On Sun, Jan 27, 2008 at 06:27:47PM +0000, Alexey Melnikov wrote:
> I consider reduction of round-trips as the main goal of GS2.

But it doesn't quite meet that goal.  It can cost an extra half
round-trip for some mechanisms, IIRC.  (If your krb5 mech initiator
implementation doesn't support PORT_READY then it can even cost you an
extra half round-trip when using krb5.)

(Of course, channel binding alone can cost you an extra half round-trip
-- think of krb5 w/o mutual authentication: to add channel binding you
must do mutual auth, which means 1 round-trip instead of half.)

However, Sam's objection is not about round-trips, but about complexity
for implementors who wish SASL mechanisms but not GSS mechanisms: the
gs2 approach forces them to implement MIC tokens.

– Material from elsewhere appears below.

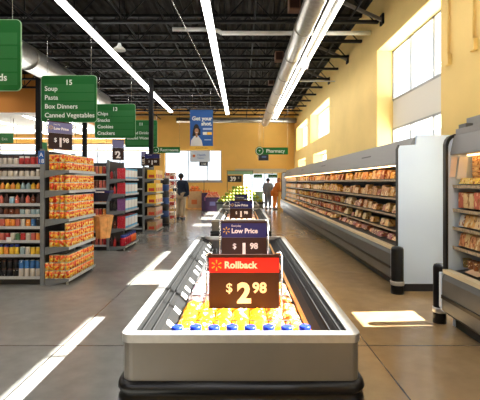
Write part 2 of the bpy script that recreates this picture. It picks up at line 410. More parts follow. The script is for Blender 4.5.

Sam is proposing SASL mechanisms that support channel binding but not
any security layers, which effectively changes the semantics of channel
binding that we had assumed/concluded we wanted.  This change can
greatly simplify the design of future SASL mechanisms, and it can
greatly simplify the design of a SASL/GSS bridge for GSS mechanisms that
support channel binding.

> How about publishing GS2 as Experimental RFC and move it (or replace it, 
> if errors are found) to Standard Track once we have some implementation 
> experience?

We could say that the channel binding semantics that gs2 provides are
experimental...

Or we could do (2b) as I suggested, and maybe profile gs2 for simple,
channel-binding-but-no-security-layers SASL mechanisms.  Or we could
pursue the latter as a separate thing altoghether and separately
describe a SASL/GSS bridge (gs2 extensions or gs3) with the same
properties.  I haven't yet thought enough about which approach will get
us there faster.

If we agree that we don't need any new SASL mechs to provide security
layers, and that we don't care for GSS mechanisms that don't support
channel binding, then we can even abandon gs2 and go for gs3 with a much
simpler design (using GSS-API channel bindings to do the channel binding
work and to protect the authzid -- no MIC tokens needed).

> >If I recall correctly, the use-case of hybrid SASL and GSS-API
> >mechanisms was established after we decided to do GS2.

Sam and I had been wanting a SASL/GSS bridge for a long time, and we
wanted channel binding to be a primary feature.  Sam now suggests that
we selected a channel binding semantic that was too complicated.